# DATA LINES

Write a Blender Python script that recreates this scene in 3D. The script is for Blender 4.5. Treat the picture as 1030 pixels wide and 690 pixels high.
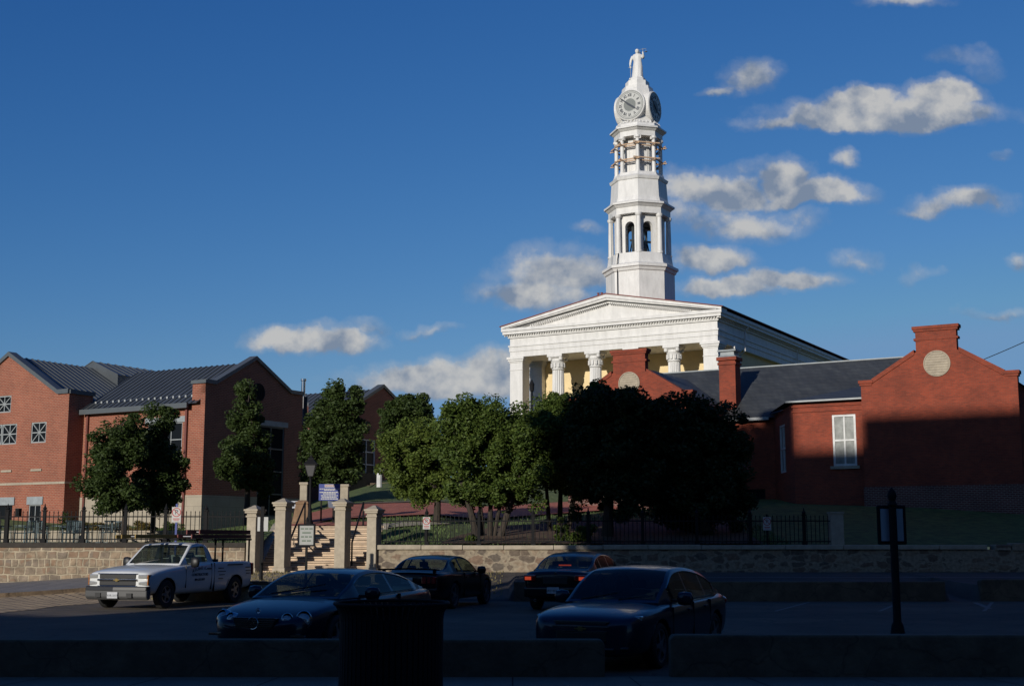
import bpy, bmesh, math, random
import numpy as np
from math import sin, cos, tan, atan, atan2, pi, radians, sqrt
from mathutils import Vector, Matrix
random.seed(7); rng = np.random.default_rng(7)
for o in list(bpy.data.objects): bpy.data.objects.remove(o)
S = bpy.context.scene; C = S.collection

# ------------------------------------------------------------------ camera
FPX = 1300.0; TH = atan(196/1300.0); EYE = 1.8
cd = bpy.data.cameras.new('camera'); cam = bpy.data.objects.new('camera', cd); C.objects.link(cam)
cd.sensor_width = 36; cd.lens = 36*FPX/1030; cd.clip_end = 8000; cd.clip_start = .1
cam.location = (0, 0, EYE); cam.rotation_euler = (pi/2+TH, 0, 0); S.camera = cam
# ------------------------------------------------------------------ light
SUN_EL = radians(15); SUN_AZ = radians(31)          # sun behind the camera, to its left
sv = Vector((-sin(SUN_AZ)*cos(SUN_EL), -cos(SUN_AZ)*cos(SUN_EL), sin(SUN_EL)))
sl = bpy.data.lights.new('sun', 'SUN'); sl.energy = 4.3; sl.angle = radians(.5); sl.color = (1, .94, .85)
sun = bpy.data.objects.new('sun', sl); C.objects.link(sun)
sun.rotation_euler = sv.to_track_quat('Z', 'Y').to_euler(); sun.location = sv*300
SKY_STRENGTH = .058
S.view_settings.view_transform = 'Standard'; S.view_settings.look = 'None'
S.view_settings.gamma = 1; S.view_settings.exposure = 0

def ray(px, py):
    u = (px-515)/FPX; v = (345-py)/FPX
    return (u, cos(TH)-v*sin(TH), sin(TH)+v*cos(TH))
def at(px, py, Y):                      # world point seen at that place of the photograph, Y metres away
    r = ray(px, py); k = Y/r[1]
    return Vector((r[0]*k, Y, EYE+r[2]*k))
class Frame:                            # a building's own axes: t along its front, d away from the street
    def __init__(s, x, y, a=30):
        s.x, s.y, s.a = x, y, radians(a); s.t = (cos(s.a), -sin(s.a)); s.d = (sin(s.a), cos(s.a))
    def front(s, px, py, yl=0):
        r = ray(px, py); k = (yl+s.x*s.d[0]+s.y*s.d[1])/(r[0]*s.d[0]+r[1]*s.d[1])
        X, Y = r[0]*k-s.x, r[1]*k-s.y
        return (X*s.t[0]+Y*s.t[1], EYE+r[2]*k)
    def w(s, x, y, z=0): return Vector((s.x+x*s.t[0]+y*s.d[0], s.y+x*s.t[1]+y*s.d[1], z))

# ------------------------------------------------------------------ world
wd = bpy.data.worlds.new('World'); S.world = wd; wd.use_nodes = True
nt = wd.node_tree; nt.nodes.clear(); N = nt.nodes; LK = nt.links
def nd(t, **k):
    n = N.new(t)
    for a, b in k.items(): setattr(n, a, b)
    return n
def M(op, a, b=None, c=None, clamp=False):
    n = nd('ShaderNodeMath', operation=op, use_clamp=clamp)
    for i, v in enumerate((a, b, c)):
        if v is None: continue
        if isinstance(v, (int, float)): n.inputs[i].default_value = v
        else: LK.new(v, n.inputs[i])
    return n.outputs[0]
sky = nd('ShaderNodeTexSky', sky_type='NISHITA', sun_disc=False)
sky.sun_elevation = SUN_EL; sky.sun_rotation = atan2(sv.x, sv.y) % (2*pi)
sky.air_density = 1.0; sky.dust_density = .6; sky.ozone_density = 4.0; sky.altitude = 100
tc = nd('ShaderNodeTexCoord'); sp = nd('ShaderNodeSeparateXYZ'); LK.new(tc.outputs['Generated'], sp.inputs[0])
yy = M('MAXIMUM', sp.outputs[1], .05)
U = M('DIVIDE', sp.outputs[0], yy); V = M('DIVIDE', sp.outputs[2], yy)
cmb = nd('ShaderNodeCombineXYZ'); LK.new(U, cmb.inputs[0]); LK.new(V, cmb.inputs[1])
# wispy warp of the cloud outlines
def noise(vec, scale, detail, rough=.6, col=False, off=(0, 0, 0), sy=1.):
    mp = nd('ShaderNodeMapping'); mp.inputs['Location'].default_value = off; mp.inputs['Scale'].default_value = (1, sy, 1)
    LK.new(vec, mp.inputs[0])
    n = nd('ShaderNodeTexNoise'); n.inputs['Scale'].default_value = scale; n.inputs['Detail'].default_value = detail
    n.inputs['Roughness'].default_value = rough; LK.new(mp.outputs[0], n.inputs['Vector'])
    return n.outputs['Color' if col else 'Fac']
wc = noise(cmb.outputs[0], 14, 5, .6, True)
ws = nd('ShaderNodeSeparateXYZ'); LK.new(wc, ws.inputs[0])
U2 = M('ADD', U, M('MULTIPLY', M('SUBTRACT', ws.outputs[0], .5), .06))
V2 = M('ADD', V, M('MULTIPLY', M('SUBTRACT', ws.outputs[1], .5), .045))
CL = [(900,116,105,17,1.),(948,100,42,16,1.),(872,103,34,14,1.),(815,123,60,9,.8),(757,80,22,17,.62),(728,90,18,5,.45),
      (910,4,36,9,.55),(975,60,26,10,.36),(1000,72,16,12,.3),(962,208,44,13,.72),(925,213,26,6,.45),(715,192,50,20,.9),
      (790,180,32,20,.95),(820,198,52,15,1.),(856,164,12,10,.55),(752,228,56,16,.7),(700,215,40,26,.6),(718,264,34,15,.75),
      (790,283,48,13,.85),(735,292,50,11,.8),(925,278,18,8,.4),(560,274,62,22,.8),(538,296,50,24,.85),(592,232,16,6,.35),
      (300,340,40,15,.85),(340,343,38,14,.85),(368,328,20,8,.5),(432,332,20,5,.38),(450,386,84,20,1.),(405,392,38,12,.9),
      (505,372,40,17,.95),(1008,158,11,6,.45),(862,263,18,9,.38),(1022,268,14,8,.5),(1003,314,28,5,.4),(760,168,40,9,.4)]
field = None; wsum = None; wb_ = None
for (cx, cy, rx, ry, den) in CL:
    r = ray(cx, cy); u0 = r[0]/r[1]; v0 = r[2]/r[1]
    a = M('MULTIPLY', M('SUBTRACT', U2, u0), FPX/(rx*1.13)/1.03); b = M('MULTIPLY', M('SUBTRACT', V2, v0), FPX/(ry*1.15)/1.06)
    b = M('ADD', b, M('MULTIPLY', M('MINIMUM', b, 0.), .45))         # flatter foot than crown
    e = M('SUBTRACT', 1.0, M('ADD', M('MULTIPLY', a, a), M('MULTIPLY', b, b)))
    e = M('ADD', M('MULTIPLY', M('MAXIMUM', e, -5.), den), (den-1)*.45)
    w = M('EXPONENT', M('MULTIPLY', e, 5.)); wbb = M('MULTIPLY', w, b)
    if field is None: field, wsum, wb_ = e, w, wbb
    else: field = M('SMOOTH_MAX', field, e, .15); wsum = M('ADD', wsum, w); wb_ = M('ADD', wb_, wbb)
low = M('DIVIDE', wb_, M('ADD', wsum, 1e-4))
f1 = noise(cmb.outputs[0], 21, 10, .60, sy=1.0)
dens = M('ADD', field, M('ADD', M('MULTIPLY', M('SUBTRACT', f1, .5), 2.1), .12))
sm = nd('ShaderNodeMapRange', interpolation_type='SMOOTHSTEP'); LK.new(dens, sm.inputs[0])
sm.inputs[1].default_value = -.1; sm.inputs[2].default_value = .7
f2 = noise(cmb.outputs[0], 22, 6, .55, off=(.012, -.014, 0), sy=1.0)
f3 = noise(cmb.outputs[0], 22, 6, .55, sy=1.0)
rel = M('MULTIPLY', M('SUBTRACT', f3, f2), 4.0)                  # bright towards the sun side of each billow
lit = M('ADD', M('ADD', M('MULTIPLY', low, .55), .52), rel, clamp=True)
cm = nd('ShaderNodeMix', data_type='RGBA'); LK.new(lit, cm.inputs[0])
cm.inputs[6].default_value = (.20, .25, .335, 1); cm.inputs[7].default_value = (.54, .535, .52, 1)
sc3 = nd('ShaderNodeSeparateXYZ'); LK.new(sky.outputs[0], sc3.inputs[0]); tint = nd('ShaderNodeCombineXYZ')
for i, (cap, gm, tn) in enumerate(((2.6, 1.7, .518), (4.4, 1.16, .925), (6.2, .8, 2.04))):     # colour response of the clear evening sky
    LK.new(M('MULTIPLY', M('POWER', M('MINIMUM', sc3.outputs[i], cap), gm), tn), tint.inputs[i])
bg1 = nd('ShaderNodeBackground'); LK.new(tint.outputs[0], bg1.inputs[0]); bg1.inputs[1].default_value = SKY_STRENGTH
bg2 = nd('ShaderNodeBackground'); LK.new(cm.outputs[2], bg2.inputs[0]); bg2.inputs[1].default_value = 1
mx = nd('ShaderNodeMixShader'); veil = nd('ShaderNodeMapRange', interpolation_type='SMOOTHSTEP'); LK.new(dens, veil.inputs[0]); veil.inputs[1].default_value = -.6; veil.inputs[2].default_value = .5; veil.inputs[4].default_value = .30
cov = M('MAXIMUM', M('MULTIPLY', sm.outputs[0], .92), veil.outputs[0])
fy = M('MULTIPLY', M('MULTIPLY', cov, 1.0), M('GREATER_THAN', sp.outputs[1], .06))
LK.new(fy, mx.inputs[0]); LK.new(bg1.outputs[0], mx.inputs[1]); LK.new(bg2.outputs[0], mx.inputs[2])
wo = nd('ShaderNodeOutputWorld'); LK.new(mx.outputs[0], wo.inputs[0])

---

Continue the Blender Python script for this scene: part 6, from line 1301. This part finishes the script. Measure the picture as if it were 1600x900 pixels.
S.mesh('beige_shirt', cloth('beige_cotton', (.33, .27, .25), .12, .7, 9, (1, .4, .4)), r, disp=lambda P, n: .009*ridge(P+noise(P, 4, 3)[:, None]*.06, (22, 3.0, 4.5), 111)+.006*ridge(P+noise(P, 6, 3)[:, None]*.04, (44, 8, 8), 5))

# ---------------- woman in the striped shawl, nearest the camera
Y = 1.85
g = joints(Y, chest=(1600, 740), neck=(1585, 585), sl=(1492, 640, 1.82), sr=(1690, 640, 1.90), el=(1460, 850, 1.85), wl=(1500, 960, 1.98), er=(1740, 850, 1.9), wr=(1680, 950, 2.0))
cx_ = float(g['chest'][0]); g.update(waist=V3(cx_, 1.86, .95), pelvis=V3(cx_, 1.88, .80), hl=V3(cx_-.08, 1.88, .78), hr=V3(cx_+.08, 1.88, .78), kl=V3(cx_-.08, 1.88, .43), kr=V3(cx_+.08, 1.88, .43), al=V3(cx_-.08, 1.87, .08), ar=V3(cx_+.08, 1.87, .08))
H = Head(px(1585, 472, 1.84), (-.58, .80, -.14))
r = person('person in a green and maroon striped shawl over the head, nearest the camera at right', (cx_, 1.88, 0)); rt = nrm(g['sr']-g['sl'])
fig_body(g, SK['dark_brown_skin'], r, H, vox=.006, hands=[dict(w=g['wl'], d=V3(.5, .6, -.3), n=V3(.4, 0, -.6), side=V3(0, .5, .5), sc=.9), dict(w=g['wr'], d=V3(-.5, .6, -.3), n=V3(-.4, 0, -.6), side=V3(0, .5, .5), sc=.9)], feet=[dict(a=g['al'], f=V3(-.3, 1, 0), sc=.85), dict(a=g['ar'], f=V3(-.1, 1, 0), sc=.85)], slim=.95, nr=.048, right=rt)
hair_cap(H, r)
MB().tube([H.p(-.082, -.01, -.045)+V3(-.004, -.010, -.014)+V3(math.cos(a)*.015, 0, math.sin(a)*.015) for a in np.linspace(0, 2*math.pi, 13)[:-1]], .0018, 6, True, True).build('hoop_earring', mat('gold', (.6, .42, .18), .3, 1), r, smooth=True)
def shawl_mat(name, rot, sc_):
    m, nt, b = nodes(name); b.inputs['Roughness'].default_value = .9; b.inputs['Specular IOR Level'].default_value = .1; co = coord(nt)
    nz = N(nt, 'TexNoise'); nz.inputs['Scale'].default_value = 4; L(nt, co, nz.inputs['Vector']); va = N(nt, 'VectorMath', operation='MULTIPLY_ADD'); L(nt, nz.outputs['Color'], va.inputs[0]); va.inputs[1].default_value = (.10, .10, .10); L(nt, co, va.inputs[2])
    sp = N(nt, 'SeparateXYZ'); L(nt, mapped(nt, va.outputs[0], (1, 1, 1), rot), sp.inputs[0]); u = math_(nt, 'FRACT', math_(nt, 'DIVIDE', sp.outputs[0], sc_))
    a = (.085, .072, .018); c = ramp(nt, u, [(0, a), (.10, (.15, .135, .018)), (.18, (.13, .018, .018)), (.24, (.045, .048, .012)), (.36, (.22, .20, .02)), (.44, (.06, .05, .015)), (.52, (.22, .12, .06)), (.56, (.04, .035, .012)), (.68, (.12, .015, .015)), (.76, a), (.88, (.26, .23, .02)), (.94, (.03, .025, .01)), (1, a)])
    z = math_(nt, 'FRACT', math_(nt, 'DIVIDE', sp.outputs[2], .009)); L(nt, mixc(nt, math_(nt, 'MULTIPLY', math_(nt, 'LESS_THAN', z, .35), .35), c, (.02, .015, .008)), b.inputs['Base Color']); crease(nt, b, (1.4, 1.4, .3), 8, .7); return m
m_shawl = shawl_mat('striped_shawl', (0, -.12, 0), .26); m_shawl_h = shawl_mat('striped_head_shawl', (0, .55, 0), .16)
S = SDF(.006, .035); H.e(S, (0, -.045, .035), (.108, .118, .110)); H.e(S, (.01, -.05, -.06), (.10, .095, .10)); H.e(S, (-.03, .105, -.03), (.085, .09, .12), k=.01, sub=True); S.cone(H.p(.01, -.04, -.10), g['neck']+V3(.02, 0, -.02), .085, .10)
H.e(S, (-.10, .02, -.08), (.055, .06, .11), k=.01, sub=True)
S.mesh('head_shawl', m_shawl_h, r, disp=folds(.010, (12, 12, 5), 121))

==

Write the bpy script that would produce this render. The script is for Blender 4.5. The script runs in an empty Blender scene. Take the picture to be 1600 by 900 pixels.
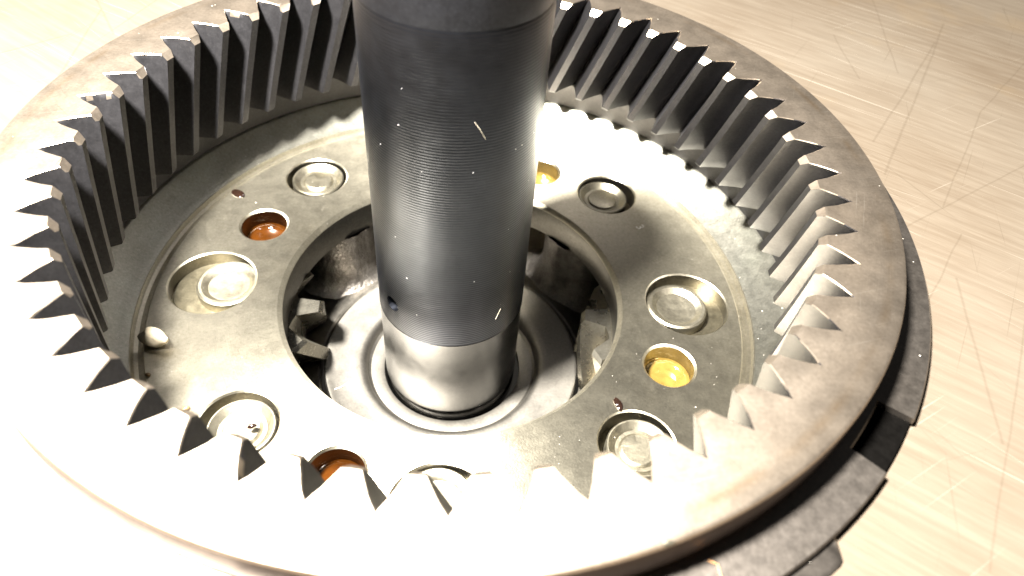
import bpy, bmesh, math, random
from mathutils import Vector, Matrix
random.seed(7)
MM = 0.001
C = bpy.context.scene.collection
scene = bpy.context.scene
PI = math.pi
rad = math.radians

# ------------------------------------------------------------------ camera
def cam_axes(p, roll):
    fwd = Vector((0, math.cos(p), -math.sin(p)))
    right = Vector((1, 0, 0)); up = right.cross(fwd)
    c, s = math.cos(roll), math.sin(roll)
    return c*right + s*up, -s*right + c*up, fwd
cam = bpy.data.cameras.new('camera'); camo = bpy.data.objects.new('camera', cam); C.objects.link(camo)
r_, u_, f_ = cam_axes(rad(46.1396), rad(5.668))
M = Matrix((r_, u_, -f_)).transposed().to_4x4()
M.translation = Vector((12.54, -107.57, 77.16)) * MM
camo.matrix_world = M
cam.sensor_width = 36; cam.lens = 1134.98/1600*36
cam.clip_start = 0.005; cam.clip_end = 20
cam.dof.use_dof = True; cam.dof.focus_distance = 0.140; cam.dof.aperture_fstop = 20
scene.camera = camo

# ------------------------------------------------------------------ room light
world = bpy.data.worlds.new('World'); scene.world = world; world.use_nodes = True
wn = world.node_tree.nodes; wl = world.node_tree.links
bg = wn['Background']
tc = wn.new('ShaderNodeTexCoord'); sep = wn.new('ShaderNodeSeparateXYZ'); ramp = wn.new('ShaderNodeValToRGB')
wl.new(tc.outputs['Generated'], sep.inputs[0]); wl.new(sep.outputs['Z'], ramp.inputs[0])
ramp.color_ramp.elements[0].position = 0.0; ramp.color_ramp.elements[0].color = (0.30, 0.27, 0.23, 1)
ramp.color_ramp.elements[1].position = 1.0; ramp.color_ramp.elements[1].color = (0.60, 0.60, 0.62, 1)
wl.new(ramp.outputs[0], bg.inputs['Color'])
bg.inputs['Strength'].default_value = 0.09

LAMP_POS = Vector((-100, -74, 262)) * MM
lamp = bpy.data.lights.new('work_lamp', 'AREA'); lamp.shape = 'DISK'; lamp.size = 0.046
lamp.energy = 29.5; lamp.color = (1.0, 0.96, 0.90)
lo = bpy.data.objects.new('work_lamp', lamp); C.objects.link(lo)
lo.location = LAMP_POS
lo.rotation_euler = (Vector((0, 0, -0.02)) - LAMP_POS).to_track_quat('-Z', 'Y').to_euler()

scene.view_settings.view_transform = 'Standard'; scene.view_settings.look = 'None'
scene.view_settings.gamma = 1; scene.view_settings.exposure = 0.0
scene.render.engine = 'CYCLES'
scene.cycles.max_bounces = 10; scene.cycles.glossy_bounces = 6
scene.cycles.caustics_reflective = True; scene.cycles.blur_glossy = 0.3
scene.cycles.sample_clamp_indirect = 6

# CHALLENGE
Set out every line from the material that contains the string "script".

# SOLUTION FOR THIS PROBLEM
Write a Blender Python script that recreates this scene in 3D. The script is for Blender 4.5. Treat the picture as 1030 pixels wide and 690 pixels high.
Continue the Blender Python script for this scene: part 6, from line 1301. This part finishes the script. Measure the picture as if it were 1600x900 pixels.
Write the bpy script that would produce this render. The script is for Blender 4.5. The script runs in an empty Blender scene. Take the picture to be 1600 by 900 pixels.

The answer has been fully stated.